Jorhat, Feb. 27: Draped in banana leaves, bark of trees and creepers, members of Friends of Village today staged a unique protest in front of the Sivasagar deputy commissioner’s office.

The protest has been against growth of illegal saw mills across the state, which has depleted the green cover leading to increase in man-animal conflict. The members of Friends of Village — a voluntary organisation involved in socio-economic development of rural areas and environmental awareness — shouted slogans for over an hour in front of the DC’s office.

Secretary of the Friends of Village Srimanta Ranjan Bora today told this correspondent that about 20 members dressed in “nature’s way” with placards staged the protest to highlight the plight of largescale deforestation caused because of rampant felling of trees.

He said a huge crowd gathered at the spot and joined them in their protest against degradation of environment leading to disturbance in the ecosystem. The protesters later submitted a memorandum to the government through deputy commissioner J. Lahkar and demanded that he initiates immediate action to close down all illegal sawmills to curb felling of tress.

Bora said because of negligence shown by the government and lack of adequate protest by the civil society over rapid loss of green cover, the man-animal conflict was increasing in recent times leading to loss of wildlife and also humans.

“We want to call the attention of the government to the issue and spread awareness in society about conservation of nature,” the secretary said.

He said in recent times, illegal saw mills have been rapidly set up in the remote rural areas, especially in inter-state border areas and saporis (sandbars) to meet the demand for processing timber because of rise in felling of trees. Bora said the organisation plans to hold such kinds of protests in other districts in the future to highlight the issue.

He said the focus by government or by NGOs, was always given to national parks, wildlife sanctuaries and reserve forests, but there are countless forests in villages, foothills and riverine areas that serve as habitats for a large number of wildlife species. Bora said because of the decreasing greenery, the wild animals were forced to come near human settlements, which resulted in man-animal conflict.

He said from a survey conducted by the organisation last year across the state by its volunteers it has been found there are about 900 small and big illegal saw mills with about 200 coming up in the last two years.

On September 30 last year, the members of the organisation in a similar manner staged a protest at the Sunday weekly market, Kerai Ali Bazar, near Khoragarh Ghorachora village under Amguri police station in Sivasagar district.
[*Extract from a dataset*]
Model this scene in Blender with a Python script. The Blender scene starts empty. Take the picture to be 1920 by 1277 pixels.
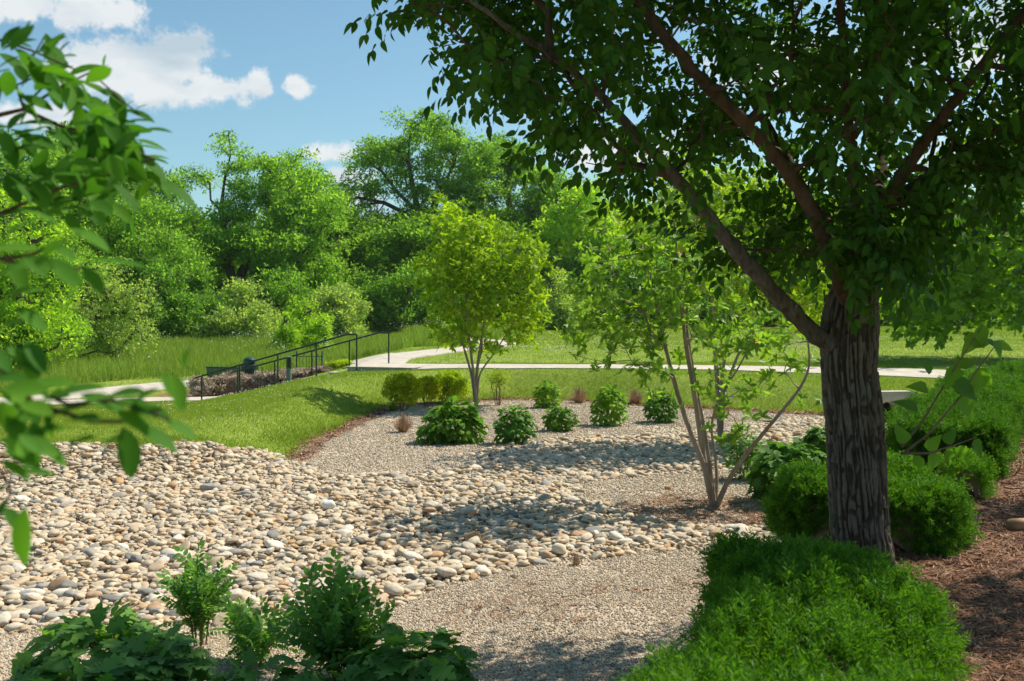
import bpy, bmesh, math, random
import numpy as np
from mathutils import Vector, noise as mnoise
RNG = np.random.default_rng(7); random.seed(7)
C = bpy.context.scene
COL = C.collection
F = 1867.0; CX = 960.0; HY = 578.0; CZ = 2.4      # focal length in photo pixels, horizon row, eye height

# ------------------------------------------------------------------ camera, sky, sun, exposure
cam_d = bpy.data.cameras.new('camera'); cam = bpy.data.objects.new('camera', cam_d); COL.objects.link(cam)
cam.location = (0, 0, CZ); cam.rotation_euler = (math.radians(90), 0, 0)
cam_d.sensor_width = 36; cam_d.lens = 35.0; cam_d.shift_y = -60.5/1920
cam_d.clip_start = 0.05; cam_d.clip_end = 3000
cam_d.dof.use_dof = True; cam_d.dof.focus_distance = 9.5; cam_d.dof.aperture_fstop = 5.0
C.camera = cam
SUNV = Vector((0.535, 0.29, 0.79)).normalized()
sd = bpy.data.lights.new('sun', 'SUN'); sd.energy = 4.6; sd.angle = math.radians(0.53); sd.color = (1.0, 0.91, 0.765)
so = bpy.data.objects.new('sun', sd); COL.objects.link(so)
so.rotation_euler = SUNV.to_track_quat('Z', 'Y').to_euler(); so.location = (20, 28, 60)
C.view_settings.view_transform = 'Standard'; C.view_settings.look = 'None'
C.view_settings.exposure = 0.55; C.view_settings.gamma = 1

W = bpy.data.worlds.new("World"); C.world = W; W.use_nodes = True
nt = W.node_tree; nt.nodes.clear()
def N(t, **k):
    n = nt.nodes.new(t)
    for a, b in k.items(): setattr(n, a, b)
    return n
def mth(op, a, b=None, c=None, clamp=False):
    n = nt.nodes.new('ShaderNodeMath'); n.operation = op; n.use_clamp = clamp
    for i, v in enumerate((a, b, c)):
        if v is None: continue
        if isinstance(v, (int, float)): n.inputs[i].default_value = v
        else: nt.links.new(v, n.inputs[i])
    return n.outputs[0]
sky = N('ShaderNodeTexSky', sky_type='NISHITA'); sky.sun_disc = False
sky.sun_elevation = math.asin(SUNV.z); sky.sun_rotation = math.atan2(SUNV.x, SUNV.y)
sky.air_density = 1.0; sky.dust_density = 0.9; sky.ozone_density = 1.6
bg1 = N('ShaderNodeBackground'); bg1.inputs[1].default_value = 0.092
tint = N('ShaderNodeMix', data_type='RGBA', blend_type='MULTIPLY'); tint.inputs[0].default_value = 1
tint.inputs[7].default_value = (0.84, 1.07, 1.02, 1)
nt.links.new(sky.outputs[0], tint.inputs[6]); nt.links.new(tint.outputs[2], bg1.inputs[0])
tc = N('ShaderNodeTexCoord'); sp = N('ShaderNodeSeparateXYZ'); nt.links.new(tc.outputs['Generated'], sp.inputs[0])
az = mth('ARCTAN2', sp.outputs[0], sp.outputs[1]); el = mth('ARCSINE', sp.outputs[2])
nz = N('ShaderNodeTexNoise'); nz.inputs['Scale'].default_value = 21; nz.inputs['Detail'].default_value = 11; nz.inputs['Roughness'].default_value = 0.66
nt.links.new(tc.outputs['Generated'], nz.inputs['Vector'])
nz3 = N('ShaderNodeTexNoise'); nz3.inputs['Scale'].default_value = 70; nz3.inputs['Detail'].default_value = 8; nz3.inputs['Roughness'].default_value = .65; nt.links.new(tc.outputs['Generated'], nz3.inputs['Vector'])
cover = None
for (px, py, rx, ry) in [(290, 118, 120, 66), (215, 110, 85, 44), (340, 92, 62, 46), (400, 165, 90, 34), (320, 170, 110, 30), (180, 140, 90, 40),
                         (485, 160, 26, 32), (553, 160, 26, 22), (40, 5, 80, 34), (170, 15, 90, 46), (625, 288, 70, 22), (655, 330, 60, 26),
                         (640, 375, 90, 34), (40, 215, 90, 22), (660, 430, 160, 40), (1180, 280, 120, 50), (1500, 120, 170, 60), (1860, 60, 160, 70), (1900, 280, 170, 60)]:
    a0 = math.atan2((px-CX)/F, 1); e0 = math.asin(((HY-py)/F)/math.sqrt(1+((px-CX)/F)**2+((HY-py)/F)**2))
    u = mth('MULTIPLY', mth('SUBTRACT', az, a0), F/rx*0.9); v = mth('MULTIPLY', mth('SUBTRACT', el, e0), F/ry)
    d = mth('SQRT', mth('ADD', mth('MULTIPLY', u, u), mth('MULTIPLY', v, v)))
    f = mth('SUBTRACT', 1.0, d)
    cover = f if cover is None else mth('MAXIMUM', cover, f)
dens = mth('ADD', cover, mth('ADD', mth('MULTIPLY', mth('SUBTRACT', nz.outputs[0], 0.44), 2.1), mth('MULTIPLY', mth('SUBTRACT', nz3.outputs[0], 0.5), 1.5)))
mr = N('ShaderNodeMapRange', interpolation_type='SMOOTHSTEP'); nt.links.new(dens, mr.inputs[0])
mr.inputs[1].default_value = 0.04; mr.inputs[2].default_value = 0.62
nz2 = N('ShaderNodeTexNoise'); nz2.inputs['Scale'].default_value = 9; nz2.inputs['Detail'].default_value = 5
mp = N('ShaderNodeMapping'); mp.inputs['Scale'].default_value = (1, 1, 3); nt.links.new(tc.outputs['Generated'], mp.inputs[0]); nt.links.new(mp.outputs[0], nz2.inputs['Vector'])
cr = N('ShaderNodeValToRGB'); nt.links.new(nz2.outputs[0], cr.inputs[0])  # cloud shading painted by noise, grey-blue against white
cr.color_ramp.elements[0].position = .36; cr.color_ramp.elements[0].color = (.56, .68, .77, 1)
cr.color_ramp.elements[1].position = .60; cr.color_ramp.elements[1].color = (.92, .95, .96, 1)
bg2 = N('ShaderNodeBackground'); bg2.inputs[1].default_value = 0.64; nt.links.new(cr.outputs[0], bg2.inputs[0])
ms = N('ShaderNodeMixShader'); out = N('ShaderNodeOutputWorld')
nt.links.new(mth('MULTIPLY', mr.outputs[0], 0.93), ms.inputs[0]); nt.links.new(bg1.outputs[0], ms.inputs[1]); nt.links.new(bg2.outputs[0], ms.inputs[2])
nt.links.new(ms.outputs[0], out.inputs[0])
C.render.engine = 'CYCLES'
C.cycles.max_bounces = 8; C.cycles.diffuse_bounces = 3; C.cycles.transmission_bounces = 4; C.cycles.transparent_max_bounces = 4
C.cycles.use_denoising = True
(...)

The protest was against the alleged killing of two leopard cubs on the previous day by a group of villagers.

Though Khoragarh Ghorachora villagers claimed that dogs had killed the two leopard cubs, forest department sources alleged that the villagers themselves had killed the cubs to avenge the killing of a cow by the mother of the cubs the previous day. The cubs had taken shelter in a bamboo clump in the village with their mother.